Instructions for the task
Below this line is the material. Write out only its lines from the one containing "(.060, .042, .026), .35, .5, var=.25, vscale=4)" through the one containing "(.50, .43, .31), .7, .3, var=.12, vscale=2)", both kept, exactly.

Data lines
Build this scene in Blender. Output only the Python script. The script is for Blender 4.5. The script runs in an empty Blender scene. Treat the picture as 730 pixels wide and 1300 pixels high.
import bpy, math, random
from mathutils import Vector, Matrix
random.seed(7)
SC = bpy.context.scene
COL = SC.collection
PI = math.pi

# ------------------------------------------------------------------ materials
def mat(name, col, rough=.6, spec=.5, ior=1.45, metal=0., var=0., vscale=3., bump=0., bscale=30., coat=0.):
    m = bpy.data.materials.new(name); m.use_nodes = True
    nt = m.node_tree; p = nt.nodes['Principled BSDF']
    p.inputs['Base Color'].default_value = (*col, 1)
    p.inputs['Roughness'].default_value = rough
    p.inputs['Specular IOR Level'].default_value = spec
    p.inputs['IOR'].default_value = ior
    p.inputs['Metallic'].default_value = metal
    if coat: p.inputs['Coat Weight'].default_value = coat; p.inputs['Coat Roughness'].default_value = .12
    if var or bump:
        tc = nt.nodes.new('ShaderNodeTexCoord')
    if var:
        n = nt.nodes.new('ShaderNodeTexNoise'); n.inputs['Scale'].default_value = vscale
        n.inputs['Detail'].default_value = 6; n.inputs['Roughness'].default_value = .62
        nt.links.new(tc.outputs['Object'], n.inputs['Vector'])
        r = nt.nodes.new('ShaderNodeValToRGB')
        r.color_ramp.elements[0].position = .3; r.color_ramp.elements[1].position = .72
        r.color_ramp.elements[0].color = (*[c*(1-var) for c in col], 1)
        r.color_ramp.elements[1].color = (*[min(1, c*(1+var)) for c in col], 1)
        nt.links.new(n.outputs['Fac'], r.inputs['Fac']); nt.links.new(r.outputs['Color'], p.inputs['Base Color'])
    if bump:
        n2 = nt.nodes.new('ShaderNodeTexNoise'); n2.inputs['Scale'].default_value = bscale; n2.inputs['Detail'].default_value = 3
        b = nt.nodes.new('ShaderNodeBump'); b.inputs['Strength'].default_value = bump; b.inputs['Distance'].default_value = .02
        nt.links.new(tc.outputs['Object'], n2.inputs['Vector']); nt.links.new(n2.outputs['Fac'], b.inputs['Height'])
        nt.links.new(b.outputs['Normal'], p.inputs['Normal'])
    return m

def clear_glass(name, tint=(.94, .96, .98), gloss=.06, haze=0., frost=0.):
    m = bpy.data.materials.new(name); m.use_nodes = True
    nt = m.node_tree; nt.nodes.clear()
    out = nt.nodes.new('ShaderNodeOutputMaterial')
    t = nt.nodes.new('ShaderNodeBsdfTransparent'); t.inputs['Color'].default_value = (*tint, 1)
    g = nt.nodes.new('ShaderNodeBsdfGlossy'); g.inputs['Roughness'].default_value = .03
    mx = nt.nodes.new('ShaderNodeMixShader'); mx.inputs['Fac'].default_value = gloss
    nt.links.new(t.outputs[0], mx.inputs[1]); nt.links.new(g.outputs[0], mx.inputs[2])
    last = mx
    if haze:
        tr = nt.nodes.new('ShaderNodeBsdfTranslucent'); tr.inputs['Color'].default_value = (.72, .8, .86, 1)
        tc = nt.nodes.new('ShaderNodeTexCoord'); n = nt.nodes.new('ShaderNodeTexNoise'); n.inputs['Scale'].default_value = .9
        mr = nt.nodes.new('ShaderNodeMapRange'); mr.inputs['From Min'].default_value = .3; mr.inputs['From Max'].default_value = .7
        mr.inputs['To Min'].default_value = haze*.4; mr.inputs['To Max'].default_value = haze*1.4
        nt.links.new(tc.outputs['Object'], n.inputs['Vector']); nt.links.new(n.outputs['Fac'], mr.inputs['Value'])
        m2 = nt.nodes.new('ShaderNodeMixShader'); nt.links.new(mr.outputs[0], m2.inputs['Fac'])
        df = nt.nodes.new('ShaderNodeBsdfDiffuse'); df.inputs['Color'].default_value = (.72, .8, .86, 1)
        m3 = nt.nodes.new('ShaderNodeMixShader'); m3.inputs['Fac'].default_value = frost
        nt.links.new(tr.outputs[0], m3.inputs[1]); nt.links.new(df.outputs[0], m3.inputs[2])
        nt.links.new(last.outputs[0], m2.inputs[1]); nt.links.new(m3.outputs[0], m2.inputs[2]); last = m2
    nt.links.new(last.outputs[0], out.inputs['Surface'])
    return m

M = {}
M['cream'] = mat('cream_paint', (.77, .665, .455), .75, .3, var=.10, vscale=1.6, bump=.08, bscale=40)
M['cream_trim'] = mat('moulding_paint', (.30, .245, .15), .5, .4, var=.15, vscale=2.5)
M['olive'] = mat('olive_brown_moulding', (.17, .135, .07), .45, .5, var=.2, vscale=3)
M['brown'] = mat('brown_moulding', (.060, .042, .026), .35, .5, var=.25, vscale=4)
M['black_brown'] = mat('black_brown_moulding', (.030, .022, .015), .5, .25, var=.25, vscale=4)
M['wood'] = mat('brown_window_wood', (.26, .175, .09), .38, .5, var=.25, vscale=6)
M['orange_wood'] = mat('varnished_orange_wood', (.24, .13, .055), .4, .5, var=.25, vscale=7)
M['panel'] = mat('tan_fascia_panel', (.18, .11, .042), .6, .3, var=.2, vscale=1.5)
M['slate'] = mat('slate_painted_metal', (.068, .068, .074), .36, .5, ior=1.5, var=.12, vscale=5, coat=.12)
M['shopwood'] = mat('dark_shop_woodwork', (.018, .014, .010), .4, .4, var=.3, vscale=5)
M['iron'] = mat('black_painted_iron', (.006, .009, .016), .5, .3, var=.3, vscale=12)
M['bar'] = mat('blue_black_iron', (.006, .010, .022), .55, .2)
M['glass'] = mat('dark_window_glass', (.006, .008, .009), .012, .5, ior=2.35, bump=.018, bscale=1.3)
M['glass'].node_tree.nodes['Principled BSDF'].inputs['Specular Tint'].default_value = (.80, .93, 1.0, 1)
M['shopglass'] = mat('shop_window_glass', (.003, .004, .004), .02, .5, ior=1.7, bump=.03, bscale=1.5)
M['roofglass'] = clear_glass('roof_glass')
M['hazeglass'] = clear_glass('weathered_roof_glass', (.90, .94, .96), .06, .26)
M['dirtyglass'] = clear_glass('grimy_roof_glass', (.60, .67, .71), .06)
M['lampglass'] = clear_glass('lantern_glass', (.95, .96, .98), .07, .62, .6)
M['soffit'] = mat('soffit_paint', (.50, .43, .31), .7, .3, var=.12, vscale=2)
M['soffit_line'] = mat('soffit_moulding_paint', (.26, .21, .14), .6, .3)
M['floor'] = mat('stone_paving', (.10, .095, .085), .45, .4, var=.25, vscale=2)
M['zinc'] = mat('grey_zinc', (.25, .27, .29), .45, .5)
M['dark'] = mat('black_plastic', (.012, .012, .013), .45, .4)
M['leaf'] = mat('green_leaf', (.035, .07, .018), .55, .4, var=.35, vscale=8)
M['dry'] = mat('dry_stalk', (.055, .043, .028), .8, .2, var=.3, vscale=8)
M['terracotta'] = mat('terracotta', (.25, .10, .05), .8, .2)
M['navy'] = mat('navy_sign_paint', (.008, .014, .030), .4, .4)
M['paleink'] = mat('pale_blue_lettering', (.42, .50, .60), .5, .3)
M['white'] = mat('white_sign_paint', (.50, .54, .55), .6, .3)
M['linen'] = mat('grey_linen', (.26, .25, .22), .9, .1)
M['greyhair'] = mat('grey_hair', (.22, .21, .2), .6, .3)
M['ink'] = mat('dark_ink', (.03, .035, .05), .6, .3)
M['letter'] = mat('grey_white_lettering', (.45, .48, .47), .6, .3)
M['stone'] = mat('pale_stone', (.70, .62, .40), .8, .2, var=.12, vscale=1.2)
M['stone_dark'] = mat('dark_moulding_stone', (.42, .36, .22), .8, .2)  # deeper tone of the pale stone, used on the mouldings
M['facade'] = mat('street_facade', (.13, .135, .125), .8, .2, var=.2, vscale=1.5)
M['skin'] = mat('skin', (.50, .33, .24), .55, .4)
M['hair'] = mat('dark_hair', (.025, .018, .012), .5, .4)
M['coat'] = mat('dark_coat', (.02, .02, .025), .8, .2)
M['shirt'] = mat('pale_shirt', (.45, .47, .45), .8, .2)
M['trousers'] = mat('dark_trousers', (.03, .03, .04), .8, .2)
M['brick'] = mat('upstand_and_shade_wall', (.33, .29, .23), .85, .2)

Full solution
M['brown'] = mat('brown_moulding', (.060, .042, .026), .35, .5, var=.25, vscale=4)
M['black_brown'] = mat('black_brown_moulding', (.030, .022, .015), .5, .25, var=.25, vscale=4)
M['wood'] = mat('brown_window_wood', (.26, .175, .09), .38, .5, var=.25, vscale=6)
M['orange_wood'] = mat('varnished_orange_wood', (.24, .13, .055), .4, .5, var=.25, vscale=7)
M['panel'] = mat('tan_fascia_panel', (.18, .11, .042), .6, .3, var=.2, vscale=1.5)
M['slate'] = mat('slate_painted_metal', (.068, .068, .074), .36, .5, ior=1.5, var=.12, vscale=5, coat=.12)
M['shopwood'] = mat('dark_shop_woodwork', (.018, .014, .010), .4, .4, var=.3, vscale=5)
M['iron'] = mat('black_painted_iron', (.006, .009, .016), .5, .3, var=.3, vscale=12)
M['bar'] = mat('blue_black_iron', (.006, .010, .022), .55, .2)
M['glass'] = mat('dark_window_glass', (.006, .008, .009), .012, .5, ior=2.35, bump=.018, bscale=1.3)
M['glass'].node_tree.nodes['Principled BSDF'].inputs['Specular Tint'].default_value = (.80, .93, 1.0, 1)
M['shopglass'] = mat('shop_window_glass', (.003, .004, .004), .02, .5, ior=1.7, bump=.03, bscale=1.5)
M['roofglass'] = clear_glass('roof_glass')
M['hazeglass'] = clear_glass('weathered_roof_glass', (.90, .94, .96), .06, .26)
M['dirtyglass'] = clear_glass('grimy_roof_glass', (.60, .67, .71), .06)
M['lampglass'] = clear_glass('lantern_glass', (.95, .96, .98), .07, .62, .6)
M['soffit'] = mat('soffit_paint', (.50, .43, .31), .7, .3, var=.12, vscale=2)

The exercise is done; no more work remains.